• [Information shown]:
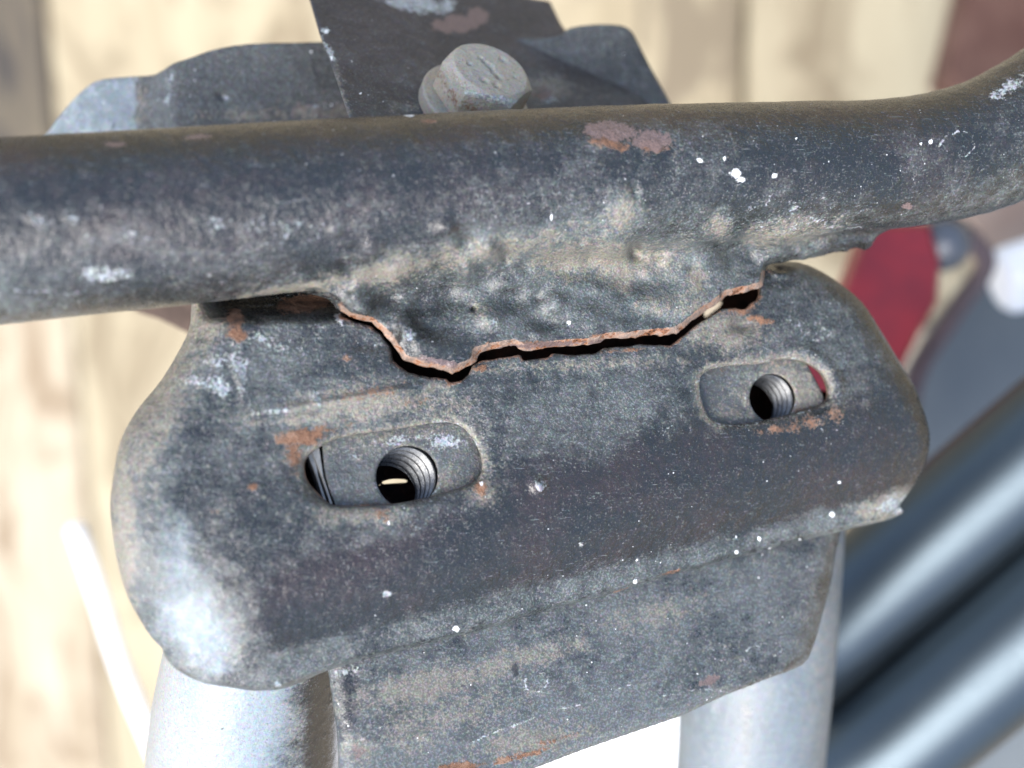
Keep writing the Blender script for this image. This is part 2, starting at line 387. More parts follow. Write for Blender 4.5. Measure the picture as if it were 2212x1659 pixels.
# depth below the flange's outer skin marks the broken edge
below = (yc - P[:, 1]) / rr
dl = seg_d(P[:, 0].astype(np.float32), P[:, 1].astype(np.float32), FLP)
sheetz = H0 + HA * P[:, 0] + HB * P[:, 1] + 1.3 + .25 * fbm(P[:, 0], P[:, 1], 5, 30) + lumpf(P[:, 0], P[:, 1]) + .55 * np.exp(-(np.clip(-dl - 1.0, 0, 99) / 2.2))
up_d = seg_d(px, py, np.array(UPPER, float), closed=False)
broken = sstep(.0, .55, sheetz - P[:, 2]) * (up_d < 38) * (px > 735)
torn = 1.1 * broken
rust = np.maximum(np.maximum(.3 * broken, .75 * np.exp(-(up_d / 9) ** 2) * (.5 + .5 * N2(px, py, 38, 81))), blobs(px, py, [(1312, 300, 30, 22, 0, .95), (1338, 318, 18, 12, 0, 1.0), (1415, 315, 28, 16, 8, 1.0), (835, 722, 12, 10, 0), (925, 262, 16, 7, 0, .6), (1600, 632, 40, 9, -12, .75), (1470, 715, 26, 9, 0, .8), (1130, 742, 90, 7, -3, .7), (1330, 725, 80, 8, -3, .75), (390, 300, 34, 5, 0, .4)]))
primer = blobs(px, py, [(1320, 285, 52, 22, 4), (1410, 305, 36, 24, 8), (250, 312, 26, 6, 0, .9), (430, 296, 40, 6, -5, .75), (1180, 745, 120, 7, -4, .8), (950, 782, 50, 8, 12, .8), (1960, 445, 14, 8, 0, .8), (1740, 400, 9, 9, 0, .4)])
sandm = blobs(px, py, [(1290, 560, 150, 48, 0, 1), (1050, 545, 260, 34, -12, .8), (830, 590, 130, 22, -12, .95), (1500, 610, 24, 34, 0, 1), (1340, 465, 34, 46, 30, 1.), (1340, 595, 36, 40, 0, 1), (1550, 490, 26, 26, 0, 1), (1700, 500, 110, 30, -8, .8), (1450, 660, 90, 25, 0, .7), (1040, 670, 40, 30, 30, .6), (640, 622, 120, 9, -10, 1.0)])
smooth_b = blobs(px, py, [(1500, 610, 22, 32, 0, 1), (1345, 470, 30, 44, 30, 1.), (1340, 592, 34, 36, 0, .9)])
dust = .34 * sandm + .22 * smooth_b + .08 * sstep(.1, .8, below) - .22 * sstep(.35, .85, -below) + .10 * sstep(1900, 1500, px) * sstep(900, 1300, px) + .10 * sstep(1950, 2200, px) + .12 * sstep(300, 0, px) * sstep(0, .5, below)  # upper side darker, lower side lighter: tube shading put into dust
chalk = blobs(px, py, [(230, 590, 44, 22, 0, .75), (560, 500, 160, 40, 0, .42), (300, 510, 40, 20, 0, .5), (2180, 190, 50, 14, -30, .8), (120, 630, 120, 8, 0, .5), (790, 650, 30, 22, 40, .35), (880, 720, 16, 34, 0, .5), (1065, 690, 30, 24, 0, .3), (150, 480, 120, 60, 0, .36), (1720, 470, 120, 60, 0, .38), (1205, 648, 20, 16, 0, .4)])  # spots on the flange lumps are highlights painted in among the scuffs
chalk = np.maximum(chalk, .62 * ring(px, py, 2072, 310, 36, 26, 2.5)); chalk = np.maximum(chalk, .55 * ring(px, py, 2180, 392, 17, 15, 2.5)); chalk = np.maximum(chalk, .5 * ring(px, py, 1745, 405, 22, 16, 2))
white = blobs(px, py, [(1589, 375, 13, 10, 30), (1600, 388, 9, 7, 0), (1512, 347, 9, 5, 30), (1672, 380, 7, 6, 0), (2010, 306, 4.5, 6, 0), (1989, 311, 4, 3.5, 0), (1229, 697, 4.5, 4.5, 0), (883, 249, 12, 3, 0, .9), (1565, 342, 4, 5, 0), (1188, 490, 3, 3, 0), (1190, 465, 3, 12, -10, .8), (1720, 300, 3, 3, 0)])
n = fbm(px, py, 9, 61); white = np.where(white < .99, np.clip(white + .35 * n * (white > .2) * (white < .93), 0, 1), white)
pit = blobs(px, py, [(1006, 522, 14, 12, 0, .45), (1093, 545, 12, 14, 0, .5), (1378, 533, 13, 13, 0, .55), (850, 720, 9, 9, 0, .6), (1020, 667, 3, 5, 20), (2205, 125, 3.5, 3.5, 0), (1362, 432, 5, 6, 0, .7), (1556, 632, 3, 14, 0, .9), (738, 625, 4, 18, -20, .6)])
dust = dust + .14 * blobs(px, py, [(1200, 640, 420, 70, -5)])
at_ = dict(torn=torn, rust=rust, primer=primer, sand=np.clip(sandm + .25 * fbm(px, py, 300, 70), 0, 1), dust=dust, chalk=chalk, white=white, pit=pit, speck=.6 + 0 * px)
me_t = bpy.data.meshes.new('t'); me_t.vertices.add(len(P)); me_t.vertices.foreach_set('co', (P / 1000).astype(np.float32).ravel())
me_t.loops.add(Q.size); me_t.loops.foreach_set('vertex_index', Q.astype(np.int32).ravel()); me_t.polygons.add(len(Q)); me_t.polygons.foreach_set('loop_start', np.arange(0, Q.size, 4, dtype=np.int32)); me_t.update(calc_edges=True)
VN = np.zeros(len(P) * 3, np.float32); me_t.vertex_normals.foreach_get('vector', VN); VN = VN.reshape(-1, 3); bpy.data.meshes.remove(me_t)
isfl = ((below[Q].mean(1) > .62 + .07 * np.sin(P[Q[:, 0], 0] * .8)) & (px[Q].mean(1) > 722) & (px[Q].mean(1) < 1894) & (P[Q][:, :, 2].mean(1) > (SHT[0] + SHT[1] * P[Q[:, 0], 0]) - 3.0)) | (below[Q].mean(1) > 1.02)
def sub(name, mask, m, parent, label=None):
    q = Q[mask]; u, inv = np.unique(q, return_inverse=True)
    return mesh(name, P[u], inv.reshape(-1, 4), m, parent, {k: v[u] for k, v in at_.items()}, normals=VN[u], label=label)
tube_o = sub('cross_tube', ~isfl, M_tube, frame)
fl_o = sub('torn_flange', isfl, M_tube, frame, 'torn, dented flange with a rusty broken edge')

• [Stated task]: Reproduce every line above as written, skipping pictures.

• [In response]:
Keep writing the Blender script for this image. This is part 2, starting at line 387. More parts follow. Write for Blender 4.5. Measure the picture as if it were 2212x1659 pixels.
# depth below the flange's outer skin marks the broken edge
below = (yc - P[:, 1]) / rr
dl = seg_d(P[:, 0].astype(np.float32), P[:, 1].astype(np.float32), FLP)
sheetz = H0 + HA * P[:, 0] + HB * P[:, 1] + 1.3 + .25 * fbm(P[:, 0], P[:, 1], 5, 30) + lumpf(P[:, 0], P[:, 1]) + .55 * np.exp(-(np.clip(-dl - 1.0, 0, 99) / 2.2))
up_d = seg_d(px, py, np.array(UPPER, float), closed=False)
broken = sstep(.0, .55, sheetz - P[:, 2]) * (up_d < 38) * (px > 735)
torn = 1.1 * broken
rust = np.maximum(np.maximum(.3 * broken, .75 * np.exp(-(up_d / 9) ** 2) * (.5 + .5 * N2(px, py, 38, 81))), blobs(px, py, [(1312, 300, 30, 22, 0, .95), (1338, 318, 18, 12, 0, 1.0), (1415, 315, 28, 16, 8, 1.0), (835, 722, 12, 10, 0), (925, 262, 16, 7, 0, .6), (1600, 632, 40, 9, -12, .75), (1470, 715, 26, 9, 0, .8), (1130, 742, 90, 7, -3, .7), (1330, 725, 80, 8, -3, .75), (390, 300, 34, 5, 0, .4)]))
primer = blobs(px, py, [(1320, 285, 52, 22, 4), (1410, 305, 36, 24, 8), (250, 312, 26, 6, 0, .9), (430, 296, 40, 6, -5, .75), (1180, 745, 120, 7, -4, .8), (950, 782, 50, 8, 12, .8), (1960, 445, 14, 8, 0, .8), (1740, 400, 9, 9, 0, .4)])
sandm = blobs(px, py, [(1290, 560, 150, 48, 0, 1), (1050, 545, 260, 34, -12, .8), (830, 590, 130, 22, -12, .95), (1500, 610, 24, 34, 0, 1), (1340, 465, 34, 46, 30, 1.), (1340, 595, 36, 40, 0, 1), (1550, 490, 26, 26, 0, 1), (1700, 500, 110, 30, -8, .8), (1450, 660, 90, 25, 0, .7), (1040, 670, 40, 30, 30, .6), (640, 622, 120, 9, -10, 1.0)])
smooth_b = blobs(px, py, [(1500, 610, 22, 32, 0, 1), (1345, 470, 30, 44, 30, 1.), (1340, 592, 34, 36, 0, .9)])
dust = .34 * sandm + .22 * smooth_b + .08 * sstep(.1, .8, below) - .22 * sstep(.35, .85, -below) + .10 * sstep(1900, 1500, px) * sstep(900, 1300, px) + .10 * sstep(1950, 2200, px) + .12 * sstep(300, 0, px) * sstep(0, .5, below)  # upper side darker, lower side lighter: tube shading put into dust
chalk = blobs(px, py, [(230, 590, 44, 22, 0, .75), (560, 500, 160, 40, 0, .42), (300, 510, 40, 20, 0, .5), (2180, 190, 50, 14, -30, .8), (120, 630, 120, 8, 0, .5), (790, 650, 30, 22, 40, .35), (880, 720, 16, 34, 0, .5), (1065, 690, 30, 24, 0, .3), (150, 480, 120, 60, 0, .36), (1720, 470, 120, 60, 0, .38), (1205, 648, 20, 16, 0, .4)])  # spots on the flange lumps are highlights painted in among the scuffs
chalk = np.maximum(chalk, .62 * ring(px, py, 2072, 310, 36, 26, 2.5)); chalk = np.maximum(chalk, .55 * ring(px, py, 2180, 392, 17, 15, 2.5)); chalk = np.maximum(chalk, .5 * ring(px, py, 1745, 405, 22, 16, 2))
white = blobs(px, py, [(1589, 375, 13, 10, 30), (1600, 388, 9, 7, 0), (1512, 347, 9, 5, 30), (1672, 380, 7, 6, 0), (2010, 306, 4.5, 6, 0), (1989, 311, 4, 3.5, 0), (1229, 697, 4.5, 4.5, 0), (883, 249, 12, 3, 0, .9), (1565, 342, 4, 5, 0), (1188, 490, 3, 3, 0), (1190, 465, 3, 12, -10, .8), (1720, 300, 3, 3, 0)])
n = fbm(px, py, 9, 61); white = np.where(white < .99, np.clip(white + .35 * n * (white > .2) * (white < .93), 0, 1), white)
pit = blobs(px, py, [(1006, 522, 14, 12, 0, .45), (1093, 545, 12, 14, 0, .5), (1378, 533, 13, 13, 0, .55), (850, 720, 9, 9, 0, .6), (1020, 667, 3, 5, 20), (2205, 125, 3.5, 3.5, 0), (1362, 432, 5, 6, 0, .7), (1556, 632, 3, 14, 0, .9), (738, 625, 4, 18, -20, .6)])
dust = dust + .14 * blobs(px, py, [(1200, 640, 420, 70, -5)])
at_ = dict(torn=torn, rust=rust, primer=primer, sand=np.clip(sandm + .25 * fbm(px, py, 300, 70), 0, 1), dust=dust, chalk=chalk, white=white, pit=pit, speck=.6 + 0 * px)
me_t = bpy.data.meshes.new('t'); me_t.vertices.add(len(P)); me_t.vertices.foreach_set('co', (P / 1000).astype(np.float32).ravel())
me_t.loops.add(Q.size); me_t.loops.foreach_set('vertex_index', Q.astype(np.int32).ravel()); me_t.polygons.add(len(Q)); me_t.polygons.foreach_set('loop_start', np.arange(0, Q.size, 4, dtype=np.int32)); me_t.update(calc_edges=True)
VN = np.zeros(len(P) * 3, np.float32); me_t.vertex_normals.foreach_get('vector', VN); VN = VN.reshape(-1, 3); bpy.data.meshes.remove(me_t)
isfl = ((below[Q].mean(1) > .62 + .07 * np.sin(P[Q[:, 0], 0] * .8)) & (px[Q].mean(1) > 722) & (px[Q].mean(1) < 1894) & (P[Q][:, :, 2].mean(1) > (SHT[0] + SHT[1] * P[Q[:, 0], 0]) - 3.0)) | (below[Q].mean(1) > 1.02)
def sub(name, mask, m, parent, label=None):
    q = Q[mask]; u, inv = np.unique(q, return_inverse=True)
    return mesh(name, P[u], inv.reshape(-1, 4), m, parent, {k: v[u] for k, v in at_.items()}, normals=VN[u], label=label)
tube_o = sub('cross_tube', ~isfl, M_tube, frame)
fl_o = sub('torn_flange', isfl, M_tube, frame, 'torn, dented flange with a rusty broken edge')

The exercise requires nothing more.